● Material provided

----------

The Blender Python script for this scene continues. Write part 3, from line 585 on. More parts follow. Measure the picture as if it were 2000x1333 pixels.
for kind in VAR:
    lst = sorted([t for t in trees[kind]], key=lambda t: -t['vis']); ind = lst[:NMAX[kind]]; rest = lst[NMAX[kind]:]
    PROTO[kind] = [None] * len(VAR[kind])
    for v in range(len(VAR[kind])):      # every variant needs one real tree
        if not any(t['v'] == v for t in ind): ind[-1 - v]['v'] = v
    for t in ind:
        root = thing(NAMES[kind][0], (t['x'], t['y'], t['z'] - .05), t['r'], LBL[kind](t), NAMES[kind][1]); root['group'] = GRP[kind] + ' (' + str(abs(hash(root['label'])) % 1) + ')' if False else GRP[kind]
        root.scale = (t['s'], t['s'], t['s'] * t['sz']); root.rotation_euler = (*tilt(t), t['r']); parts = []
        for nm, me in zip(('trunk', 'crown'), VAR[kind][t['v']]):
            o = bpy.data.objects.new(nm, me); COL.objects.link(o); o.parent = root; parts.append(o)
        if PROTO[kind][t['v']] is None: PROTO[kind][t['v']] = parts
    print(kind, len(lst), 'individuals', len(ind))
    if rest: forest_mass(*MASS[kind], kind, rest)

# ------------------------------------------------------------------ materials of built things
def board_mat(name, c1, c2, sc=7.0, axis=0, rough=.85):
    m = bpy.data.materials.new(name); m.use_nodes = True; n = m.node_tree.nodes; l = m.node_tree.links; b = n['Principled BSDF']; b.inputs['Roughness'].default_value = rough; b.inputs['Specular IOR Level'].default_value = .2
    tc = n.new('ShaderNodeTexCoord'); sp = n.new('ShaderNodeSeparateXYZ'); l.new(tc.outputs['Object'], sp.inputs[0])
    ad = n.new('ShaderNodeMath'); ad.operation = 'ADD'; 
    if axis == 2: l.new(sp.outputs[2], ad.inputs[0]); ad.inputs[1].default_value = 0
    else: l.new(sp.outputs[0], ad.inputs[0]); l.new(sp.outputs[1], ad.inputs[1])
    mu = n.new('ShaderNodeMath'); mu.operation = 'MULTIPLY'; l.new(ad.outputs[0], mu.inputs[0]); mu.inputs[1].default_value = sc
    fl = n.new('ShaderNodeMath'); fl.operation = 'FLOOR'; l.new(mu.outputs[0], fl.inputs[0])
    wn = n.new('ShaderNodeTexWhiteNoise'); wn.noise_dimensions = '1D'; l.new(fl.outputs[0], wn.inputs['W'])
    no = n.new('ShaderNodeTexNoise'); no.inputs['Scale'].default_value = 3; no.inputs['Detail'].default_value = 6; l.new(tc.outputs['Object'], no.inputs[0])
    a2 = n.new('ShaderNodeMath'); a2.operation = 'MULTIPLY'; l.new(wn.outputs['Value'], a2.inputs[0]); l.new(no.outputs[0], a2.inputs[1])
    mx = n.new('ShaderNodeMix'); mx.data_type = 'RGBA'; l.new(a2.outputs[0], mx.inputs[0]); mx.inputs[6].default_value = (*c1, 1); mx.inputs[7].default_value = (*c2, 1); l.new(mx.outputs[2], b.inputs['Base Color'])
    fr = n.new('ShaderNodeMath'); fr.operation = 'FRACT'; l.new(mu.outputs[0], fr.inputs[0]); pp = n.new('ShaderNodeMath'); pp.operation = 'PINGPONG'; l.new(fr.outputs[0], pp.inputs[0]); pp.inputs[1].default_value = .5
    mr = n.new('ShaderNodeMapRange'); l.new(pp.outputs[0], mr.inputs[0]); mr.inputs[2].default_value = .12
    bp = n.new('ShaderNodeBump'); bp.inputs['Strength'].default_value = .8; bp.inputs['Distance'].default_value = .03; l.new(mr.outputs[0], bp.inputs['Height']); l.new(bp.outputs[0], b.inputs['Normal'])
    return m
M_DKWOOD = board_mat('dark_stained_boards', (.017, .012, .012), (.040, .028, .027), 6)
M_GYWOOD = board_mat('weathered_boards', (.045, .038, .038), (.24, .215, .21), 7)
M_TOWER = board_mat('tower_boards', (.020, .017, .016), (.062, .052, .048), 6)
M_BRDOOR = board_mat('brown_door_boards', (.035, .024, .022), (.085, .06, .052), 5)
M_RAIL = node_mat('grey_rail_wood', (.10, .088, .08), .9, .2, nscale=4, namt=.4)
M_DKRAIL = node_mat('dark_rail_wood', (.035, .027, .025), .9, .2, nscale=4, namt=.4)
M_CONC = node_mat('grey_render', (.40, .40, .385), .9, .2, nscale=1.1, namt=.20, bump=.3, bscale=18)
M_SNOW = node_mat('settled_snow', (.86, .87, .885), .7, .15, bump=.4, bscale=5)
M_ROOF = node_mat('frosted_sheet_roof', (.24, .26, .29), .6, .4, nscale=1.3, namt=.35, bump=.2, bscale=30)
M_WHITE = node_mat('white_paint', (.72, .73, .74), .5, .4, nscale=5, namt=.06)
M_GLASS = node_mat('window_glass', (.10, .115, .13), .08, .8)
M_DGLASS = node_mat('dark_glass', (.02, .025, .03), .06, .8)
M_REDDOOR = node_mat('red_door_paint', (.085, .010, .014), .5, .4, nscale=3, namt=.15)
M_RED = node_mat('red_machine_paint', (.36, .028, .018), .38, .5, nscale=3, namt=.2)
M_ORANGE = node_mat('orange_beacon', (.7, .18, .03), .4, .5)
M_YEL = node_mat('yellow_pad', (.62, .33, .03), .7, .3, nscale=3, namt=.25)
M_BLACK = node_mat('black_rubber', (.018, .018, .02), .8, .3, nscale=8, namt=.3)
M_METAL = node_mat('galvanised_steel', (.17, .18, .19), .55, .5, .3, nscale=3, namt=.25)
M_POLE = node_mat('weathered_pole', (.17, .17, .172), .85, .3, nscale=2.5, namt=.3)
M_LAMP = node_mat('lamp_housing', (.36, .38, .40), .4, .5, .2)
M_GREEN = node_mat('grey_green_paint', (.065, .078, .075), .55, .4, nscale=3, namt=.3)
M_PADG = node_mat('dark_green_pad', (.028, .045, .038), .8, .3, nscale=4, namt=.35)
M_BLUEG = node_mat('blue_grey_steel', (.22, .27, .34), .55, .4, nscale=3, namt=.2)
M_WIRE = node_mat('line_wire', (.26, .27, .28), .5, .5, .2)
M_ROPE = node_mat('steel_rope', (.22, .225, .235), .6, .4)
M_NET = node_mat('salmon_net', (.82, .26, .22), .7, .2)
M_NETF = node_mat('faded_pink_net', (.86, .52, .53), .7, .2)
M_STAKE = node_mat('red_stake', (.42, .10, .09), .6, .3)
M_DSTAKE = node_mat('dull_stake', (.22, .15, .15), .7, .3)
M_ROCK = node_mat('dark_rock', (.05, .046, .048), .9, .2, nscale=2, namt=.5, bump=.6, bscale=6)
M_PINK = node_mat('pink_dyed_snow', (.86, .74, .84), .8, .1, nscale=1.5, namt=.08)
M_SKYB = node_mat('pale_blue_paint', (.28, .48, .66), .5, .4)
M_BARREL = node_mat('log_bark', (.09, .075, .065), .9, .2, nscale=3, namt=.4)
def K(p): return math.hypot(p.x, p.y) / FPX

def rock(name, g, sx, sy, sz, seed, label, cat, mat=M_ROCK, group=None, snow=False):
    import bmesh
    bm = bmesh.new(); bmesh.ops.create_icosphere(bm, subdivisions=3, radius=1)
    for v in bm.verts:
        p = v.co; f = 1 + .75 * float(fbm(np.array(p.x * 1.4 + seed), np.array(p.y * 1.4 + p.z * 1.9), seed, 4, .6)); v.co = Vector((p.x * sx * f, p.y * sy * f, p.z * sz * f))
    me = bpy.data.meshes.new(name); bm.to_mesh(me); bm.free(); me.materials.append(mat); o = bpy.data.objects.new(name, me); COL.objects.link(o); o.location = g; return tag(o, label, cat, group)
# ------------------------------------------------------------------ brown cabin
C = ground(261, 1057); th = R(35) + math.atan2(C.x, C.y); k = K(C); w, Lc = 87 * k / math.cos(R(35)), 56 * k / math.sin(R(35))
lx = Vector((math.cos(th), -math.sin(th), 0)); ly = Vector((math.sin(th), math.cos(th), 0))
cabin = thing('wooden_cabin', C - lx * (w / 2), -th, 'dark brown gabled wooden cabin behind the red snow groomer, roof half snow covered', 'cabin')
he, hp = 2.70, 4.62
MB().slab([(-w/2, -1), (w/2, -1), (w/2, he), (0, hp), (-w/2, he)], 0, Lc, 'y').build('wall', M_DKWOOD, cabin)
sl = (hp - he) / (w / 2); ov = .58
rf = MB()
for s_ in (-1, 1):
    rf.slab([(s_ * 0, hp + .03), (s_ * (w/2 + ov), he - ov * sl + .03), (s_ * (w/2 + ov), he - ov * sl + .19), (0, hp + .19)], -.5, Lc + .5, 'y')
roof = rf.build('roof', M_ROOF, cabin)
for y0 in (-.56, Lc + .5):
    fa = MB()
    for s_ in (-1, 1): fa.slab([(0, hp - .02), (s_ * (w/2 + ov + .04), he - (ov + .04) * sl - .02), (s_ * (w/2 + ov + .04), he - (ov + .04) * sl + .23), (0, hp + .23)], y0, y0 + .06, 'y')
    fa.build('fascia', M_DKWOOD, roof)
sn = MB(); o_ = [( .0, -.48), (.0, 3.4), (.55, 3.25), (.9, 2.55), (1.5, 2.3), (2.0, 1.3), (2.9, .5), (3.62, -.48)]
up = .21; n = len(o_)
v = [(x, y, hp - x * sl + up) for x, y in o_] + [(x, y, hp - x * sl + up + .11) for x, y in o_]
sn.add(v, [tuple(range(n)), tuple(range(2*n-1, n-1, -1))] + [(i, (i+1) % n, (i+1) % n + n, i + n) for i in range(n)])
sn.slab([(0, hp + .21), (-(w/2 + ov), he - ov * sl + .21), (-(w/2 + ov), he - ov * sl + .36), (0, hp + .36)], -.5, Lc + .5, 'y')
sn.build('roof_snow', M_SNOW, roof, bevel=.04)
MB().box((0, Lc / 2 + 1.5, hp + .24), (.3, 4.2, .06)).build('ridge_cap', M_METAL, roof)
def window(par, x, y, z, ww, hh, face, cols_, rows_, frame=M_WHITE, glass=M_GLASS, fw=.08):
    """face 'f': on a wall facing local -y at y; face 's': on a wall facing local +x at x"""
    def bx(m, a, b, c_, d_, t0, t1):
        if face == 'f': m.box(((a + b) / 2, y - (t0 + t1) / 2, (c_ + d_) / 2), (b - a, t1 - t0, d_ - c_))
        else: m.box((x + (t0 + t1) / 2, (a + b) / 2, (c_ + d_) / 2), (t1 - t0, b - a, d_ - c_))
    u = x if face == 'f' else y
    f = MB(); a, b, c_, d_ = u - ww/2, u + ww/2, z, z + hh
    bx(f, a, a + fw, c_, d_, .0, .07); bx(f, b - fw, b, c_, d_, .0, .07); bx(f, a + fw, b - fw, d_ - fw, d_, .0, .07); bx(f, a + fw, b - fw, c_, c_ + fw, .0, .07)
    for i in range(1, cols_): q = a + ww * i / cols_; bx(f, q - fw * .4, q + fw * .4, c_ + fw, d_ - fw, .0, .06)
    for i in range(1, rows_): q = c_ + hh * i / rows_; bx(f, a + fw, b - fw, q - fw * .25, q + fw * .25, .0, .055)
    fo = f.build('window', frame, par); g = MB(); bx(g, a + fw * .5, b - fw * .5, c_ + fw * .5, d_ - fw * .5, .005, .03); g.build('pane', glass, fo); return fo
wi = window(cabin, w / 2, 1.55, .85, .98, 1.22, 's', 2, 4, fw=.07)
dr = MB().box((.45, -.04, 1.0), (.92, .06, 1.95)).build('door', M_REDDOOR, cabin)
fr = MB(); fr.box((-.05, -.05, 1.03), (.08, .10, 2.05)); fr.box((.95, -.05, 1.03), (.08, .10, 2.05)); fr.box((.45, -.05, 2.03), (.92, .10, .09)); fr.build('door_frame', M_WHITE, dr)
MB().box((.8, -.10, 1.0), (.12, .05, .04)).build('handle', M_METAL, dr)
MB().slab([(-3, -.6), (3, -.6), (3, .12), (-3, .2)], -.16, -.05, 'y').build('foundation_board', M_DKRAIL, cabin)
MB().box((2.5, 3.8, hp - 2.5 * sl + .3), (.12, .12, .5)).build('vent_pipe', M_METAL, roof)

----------

● Aim
Begin with the first line of the data above and, please, print each line exactly until you have printed the line containing "if rest: forest_mass(*MASS[kind], kind, rest)"; print nothing else.

● Correct answer
The Blender Python script for this scene continues. Write part 3, from line 585 on. More parts follow. Measure the picture as if it were 2000x1333 pixels.
for kind in VAR:
    lst = sorted([t for t in trees[kind]], key=lambda t: -t['vis']); ind = lst[:NMAX[kind]]; rest = lst[NMAX[kind]:]
    PROTO[kind] = [None] * len(VAR[kind])
    for v in range(len(VAR[kind])):      # every variant needs one real tree
        if not any(t['v'] == v for t in ind): ind[-1 - v]['v'] = v
    for t in ind:
        root = thing(NAMES[kind][0], (t['x'], t['y'], t['z'] - .05), t['r'], LBL[kind](t), NAMES[kind][1]); root['group'] = GRP[kind] + ' (' + str(abs(hash(root['label'])) % 1) + ')' if False else GRP[kind]
        root.scale = (t['s'], t['s'], t['s'] * t['sz']); root.rotation_euler = (*tilt(t), t['r']); parts = []
        for nm, me in zip(('trunk', 'crown'), VAR[kind][t['v']]):
            o = bpy.data.objects.new(nm, me); COL.objects.link(o); o.parent = root; parts.append(o)
        if PROTO[kind][t['v']] is None: PROTO[kind][t['v']] = parts
    print(kind, len(lst), 'individuals', len(ind))
    if rest: forest_mass(*MASS[kind], kind, rest)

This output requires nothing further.